Cruise ships must cut air pollution, including on Seattle-Alaska sailing

Source: Juliet Eilperin, The Wahsington Post

WHITTIER, Alaska — The gleaming white Sapphire Princess docked in this deep-water port this month, unloading its passengers and taking on 2,600 more guests headed first to Glacier Bay and eventually to Vancouver, B.C. Every day of that trip the cruise ship — whose website invites passengers to see Alaska's "pristine landscapes" — will emit the same amount of sulfur dioxide as 13.1 million cars, according to the Environmental Protection Agency, and as much soot as 1.06 million cars.

But starting Aug. 1, the Sapphire Princess and every other large ship traveling within 200 miles of the coasts of the United States and Canada will have to burn cleaner fuel. (Many cruise ships bound for Alaska depart from Seattle; others leave from Vancouver, B.C.)

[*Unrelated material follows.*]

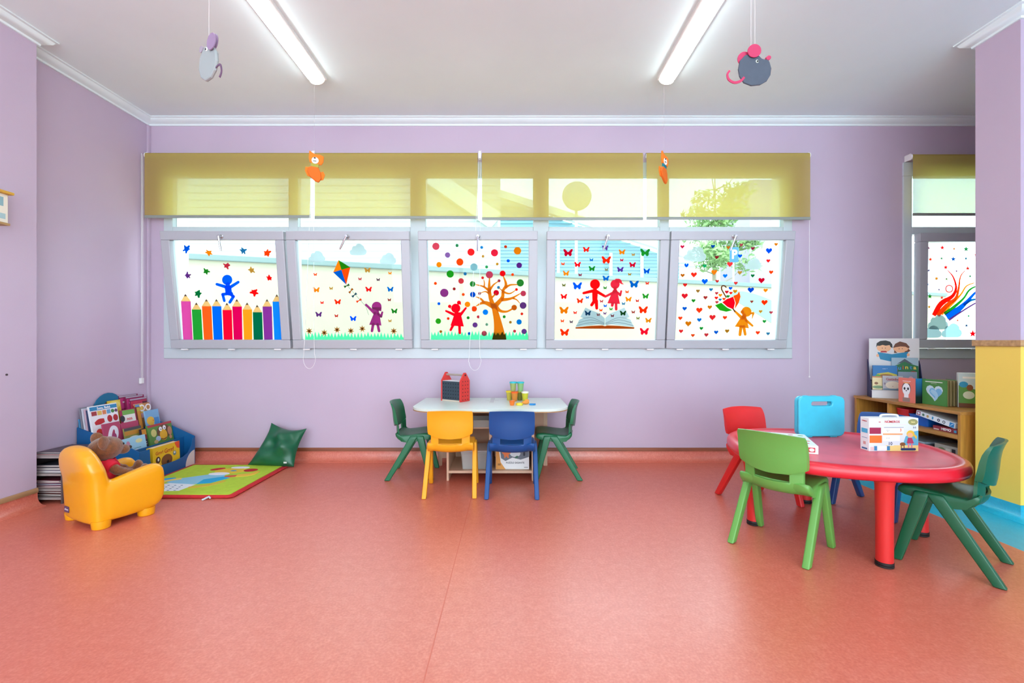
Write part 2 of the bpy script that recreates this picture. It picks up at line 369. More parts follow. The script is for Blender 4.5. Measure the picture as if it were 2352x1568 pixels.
def frame(root, x0, x1, mull, zb=.857, zt=2.50, zr=(1.895, 1.96)):
    bm = nb(); y0, y1 = YB-.012, YB+.06
    box(bm, x0, x1, y0, y1, zb, ZH-.003); box(bm, x0, x1, y0, y1, 2.385, zt); box(bm, x0, x0+.075, y0, y1, ZH-.003, 2.385); box(bm, x1-.075, x1, y0, y1, ZH-.003, 2.385)
    for a, b in mull: box(bm, a, b, y0, y1, ZH-.003, 2.385)
    xs = [x0+.075]+[v for m in mull for v in m]+[x1-.075]
    for i in range(0, len(xs), 2): box(bm, xs[i], xs[i+1], y0, y1, *zr)
    obj('frame', bm, pvcf, root, smooth=0, bevel=.005)
    for i in range(0, len(xs), 2):
        b = nb(); box(b, xs[i], xs[i+1], YB+.03, YB+.036, zr[1], 2.385); obj('pane', b, GLASS, root, smooth=0)
def wroot(name):
    o = bpy.data.objects.new(name, None); COL.objects.link(o); o['kind'] = 'structure'; return o
win = wroot('window_1')
frame(win, -2.916, 2.346, [(-1.872, -1.792), (-.852, -.722), (.178, .308), (1.236, 1.316)])
# sash 1: pencils and a jumping child
s = Sash(win, -2.822, -1.832, (310, 320), 2.905); s.handle(514, 535, 5); s.hinges((430, 537, 642))
for i, (x, y, c, r) in enumerate([(343,730,BLU,30),(493,757,GLD,25),(720,742,STL,25),(880,760,ORG,31),(610,843,ROS,25),(474,880,GRN,25),(776,873,TAN,26),(349,908,PUR,25),(895,925,RED,25),(420,1027,TEA,30),(795,1020,RED,31)]):
    s.loc(o_splat, x, y, r, colr=c, name='paint_splash_sticker', seed=i+1)
s.many([ell(614,937,34), o_cap(545,966,605,984,9,11), o_cap(688,952,628,990,9,11), [(596,975),(640,975),(648,1035),(604,1035)], o_cap(618,965,620,1000,14), o_cap(612,1030,584,1034,10), o_cap(584,1034,595,1076,9), o_cap(640,1035,656,1048,10), o_cap(656,1048,632,1086,10), o_cap(615,1025,640,1030,14)], '#0a86f0', 'child_sticker', 'bright blue sticker of a jumping child')
PB = [(320,388),(388,455),(458,522),(523,588),(590,655),(657,720),(725,785),(790,857),(860,922),(928,992)]
PT = [(305,370,1080),(378,440,1135),(445,508,1113),(513,575,1113),(583,645,1138),(648,712,1115),(718,780,1135),(785,847,1153),(850,912,1115),(917,978,1082)]
PA = [(335,1030),(408,1088),(475,1065),(542,1065),(612,1090),(678,1065),(747,1088),(814,1103),(880,1065),(945,1033)]
PC = [('#d873b4','pink'),('#45b25c','green'),('#ff9242','orange'),('#0a90f0','blue'),('#f5205f','red'),('#dd0f80','magenta'),('#ffc041','yellow'),('#059070','dark green'),('#a95ab0','purple'),('#2aa3e3','sky blue')]
for (a, b), (c, d, t), (e, f), (h, nm) in zip(PB, PT, PA, PC):
    ts = [s.L(*p) for p in ((a+1,1338),(b-4,1338),(d,t),(c,t))]; tip = [s.L(*p) for p in ((c,t),(d,t),(e,f))]; m = .32
    ld = [s.L(e+(c-e)*m, f+(t-f)*m), s.L(e+(d-e)*m, f+(t-f)*m), s.L(e, f)]
    q = nb(); prism(q, ccw(ts), .0008, T(0,.003,0) @ FRONT, 0); prism(q, ccw(tip), .0008, T(0,.003,0) @ FRONT, 1); prism(q, ccw(ld), .0008, T(0,.002,0) @ FRONT, 2)
    lab(obj('pencil_sticker', q, [sticker(h), sticker('#e3c79c'), sticker('#97837a')], s.o, smooth=0), nm+' pencil sticker')
# sash 2: kite and girl
s = Sash(win, -1.813, -.823, (640, 500), 4.356); s.handle(802, 537, -28); s.hinges((708, 815, 918))
for x, y, w, h in ((380,385,165,112),(793,315,168,116),(1092,405,165,116)):
    a, b = s.L(x, y); s.poly(o_cloud(a, b, s.k(w), s.k(h)), '#ccd6d8', 'cloud_sticker', local=True)
kq = nb(); KP = dict(t=(598,422), r=(715,495), b=(675,668), l=(545,545), c=(627,520))
for i, tr in enumerate(('tlc', 'trc', 'lbc', 'rbc')): prism(kq, ccw([s.L(*KP[j]) for j in tr]), .0008, T(0,.003,0) @ FRONT, i)
lab(obj('kite_sticker', kq, [sticker('#f5a528'), sticker('#3fa024'), sticker('#0a80c8'), sticker('#ff7a20')], s.o, smooth=0), 'four coloured kite sticker')
s.many([o_cap(675,668,870,885,1.6), o_cap(870,885,900,970,1.4)], '#8a9a94', 'kite_string_sticker', layer=-1)
for x, y, c, a in ((680,680,'#4a7a48',25),(722,730,'#b8742a',50),(756,773,'#37627c',40),(802,828,'#e0602a',30)):
    u, v = math.cos(R(a)), math.sin(R(a)); P = lambda p, q: (x+p*u+q*v, y-p*v+q*u)
    s.poly([P(-28,-13),P(0,-3),P(28,-13),P(28,13),P(0,3),P(-28,13)], c, 'kite_bow_sticker')
for x, y, w, c in [(365,568,36,ORG),(888,525,64,TAN),(1113,555,36,GLD),(813,613,36,ROS),(995,620,36,'#7a5070'),(377,722,66,GLD),(524,707,38,TAN),(900,717,66,'#e0303a'),(1117,717,64,'#1488c8'),(433,850,36,RED),(590,843,66,'#e84a20'),(1107,822,36,'#a8484c'),(400,968,66,PUR),(577,982,38,'#d03038'),(745,1010,66,'#0a78f0'),(1157,935,64,GRN),(1113,1032,36,TAN)]:
    s.loc(o_bfly, x, y, w, colr=c, name='butterfly_sticker')
GR = []
rn = random.Random(3); x = 266
while x < 1250: GR += [(x, 1150+rn.uniform(-12, 8)), (x+18, 1192+rn.uniform(-4, 12))]; x += 33
s.poly([(262,1236)]+GR+[(1258,1192),(1262,1236)], '#7fe6bb', 'grass_sticker', layer=-1)
for x, y in ((305,1133),(456,1150),(584,1120),(722,1130),(836,1110),(1151,1133)):
    q = nb(); a, b = s.L(x, y); prism(q, ccw(o_star(a, b, s.k(74), 7, .45)), .0008, T(0,.002,0) @ FRONT, 0); prism(q, ell(a, b, s.k(10), n=12), .0008, T(0,.0012,0) @ FRONT, 1)
    obj('flower_sticker', q, [sticker('#bf9660'), sticker('#6f4426')], s.o, smooth=0)
s.many([ell(980,888,49), [(930,895),(1030,895),(1026,935),(985,925),(935,912)], [(962,930),(1002,930),(1028,1078),(905,1070)], o_cap(874,870,960,955,11,15), o_cap(995,960,1024,988,12,12), o_cap(1024,988,1036,946,12,10), o_cap(945,1065,933,1132,14,13), o_cap(990,1065,1004,1132,13,13)], '#b3539c', 'girl_sticker', 'purple sticker of a girl flying the kite')
# sash 3: dots, girl and tree
s = Sash(win, -.755, .2065, (940, 500), 4.356); s.handle(1099, 536, -2); s.hinges((1000, 1202))
GR = []; x = 222
while x < 1180: GR += [(x, 1138+rn.uniform(-12, 8)), (x+16, 1180+rn.uniform(-4, 10))]; x += 34
s.poly([(215,1224)]+GR+[(1188,1180),(1190,1224)], '#7fe6bb', 'grass_sticker', layer=-1)
for x, y, r, c in [(266,285,36,'#dd6f84'),(478,277,16,'#5ba67c'),(383,372,27,'#a782b4'),(506,442,36,'#ff7424'),(297,468,27,GLD),(617,343,36,'#fa4c50'),(725,296,15,'#3f9fd0'),(738,385,14,TAN),(853,350,36,'#de3f62'),(964,289,15,'#d9602c'),(1083,330,37,GLD),(990,430,16,BLU),(880,462,14,'#c9a03c'),(1100,475,28,'#80409a'),(647,492,37,'#9fbcc2'),(774,492,15,'#55a878'),(409,562,36,'#38a838'),(559,560,16,STL),(518,632,28,'#cf5a68'),(261,656,15,ORG),(350,751,42,'#a5559c'),(449,711,15,'#b23c4c'),(540,767,15,'#dd6a2c'),(633,662,28,'#3f9c50'),(635,768,28,'#0a6fc4'),(734,600,14,'#d84048'),(802,570,36,'#c8607c'),(934,557,29,'#e0202c'),(1034,568,14,ORG),(898,630,15,'#b8506c'),(893,697,15,STL),(870,750,28,CRI),(704,757,15,'#b0688a'),(1111,651,36,'#4a9c50'),(1073,717,14,RED),(1141,757,28,'#c85c78'),(1139,877,34,'#845494'),(1050,898,28,'#c97a24'),(582,866,28,GLD),(649,911,28,'#e06424'),(762,944,28,'#1c98d8'),(296,859,15,BLU),(290,1034,28,'#4cb038'),(389,1008,14,'#e05028'),(589,1000,15,GRN),(690,991,15,ROS),(658,1072,26,'#8a58a0'),(776,1067,14,'#86a898'),(950,990,15,GRN),(1012,1045,14,'#b8903c'),(1099,1042,27,'#1090c8'),(1127,961,14,'#d84030'),(1054,1134,15,ROS),(1149,1137,27,'#8a58a0'),(315,1138,14,'#b8842c'),(600,1158,15,BLU),(750,1157,27,'#c8687c')]:
    s.loc(ell, x, y, r, colr=c, name='dot_sticker')
s.many([ell(465,905,46), ell(404,886,17), o_cap(404,886,414,906,9,4), ell(497,848,20), o_cap(500,842,514,866,11,5), [(458,945),(512,945),(546,1088),(412,1078)], o_cap(368,932,462,975,10,16), o_cap(566,903,508,975,10,15), o_cap(438,1075,414,1122,14,12), o_cap(502,1075,505,1152,14,13), o_cap(468,935,478,965,20)], '#ee1740', 'girl_sticker', 'red sticker of a girl with pigtails and raised arms')
TB = [[(900,1218,66),(898,1140,52),(880,1020,36),(852,900,27),(850,860,30)],[(850,905,26),(812,800,19),(800,700,15),(803,600,5)],[(845,890,26),(750,848,17),(665,885,3)],[(750,850,14),(715,810,9),(665,790,3)],[(810,740,15),(745,690,9),(665,668,4)],[(748,695,8),(752,655,6),(745,618,3)],[(808,720,12),(845,668,8),(898,632,3)],[(803,760,12),(760,738,6),(704,757,3)],[(825,800,10),(860,765,6),(872,755,4)],[(852,890,26),(930,800,18),(938,730,14),(968,670,14),(942,585,5)],[(962,700,13),(1010,672,9),(1085,668,5)],[(940,740,12),(1005,758,7),(1070,720,3)],[(920,820,18),(1015,808,12),(1112,757,4)],[(1035,805,9),(1075,820,6),(1108,858,3)],[(870,890,20),(910,930,15),(975,938,10),(1040,905,8)],[(940,745,7),(920,720,5),(895,700,3)]]
s.many([o_strip(b) for b in TB], '#d9962c', 'tree_sticker', 'orange brown sticker of a bare branching tree')
s.poly([(846,1142),(866,1178),(886,1148),(908,1178),(930,1138),(950,1172),(964,1150),(972,1219),(828,1219)], '#6d6420', 'tree_base_sticker', layer=2)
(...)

These new restrictions — which will phase out the world's dirtiest transportation fuel in U.S. waters — represent one of Barack Obama administration's most ambitious, and least-noticed, anti-pollution programs. But they have prompted a major counteroffensive from the cruise industry as well as several lawmakers, who argue that they will raise costs for vacationers and Alaskans who depend on oceangoing vessels for basic foodstuffs.

"This is the sleeping giant no one is paying attention to," said William Becker, executive director of the National Association of Clean Air Agencies, which lobbied for the new rule and represents officials from state and local air agencies across the country.

For years, large ships have burned a heavy fuel with 2,000 times or more the amount of sulfur as the diesel fuel used by trucks, locomotives, construction equipment and small marine vessels.

George W. Bush's administration proposed limiting sulfur dioxide emissions for ships in 2007; the International Maritime Organization three years later adopted the joint U.S.-Canadian proposal to create an "Emissions Control Area" within 200 miles of shore. Countries bordering the Baltic and North Sea enacted similar limits in the late 1990s.

The new rule requires large ships to cut the sulfur content of their fuel, which now averages 2.7 percent, down to 1 percent next month; in 2015 it must drop to 0.1 percent.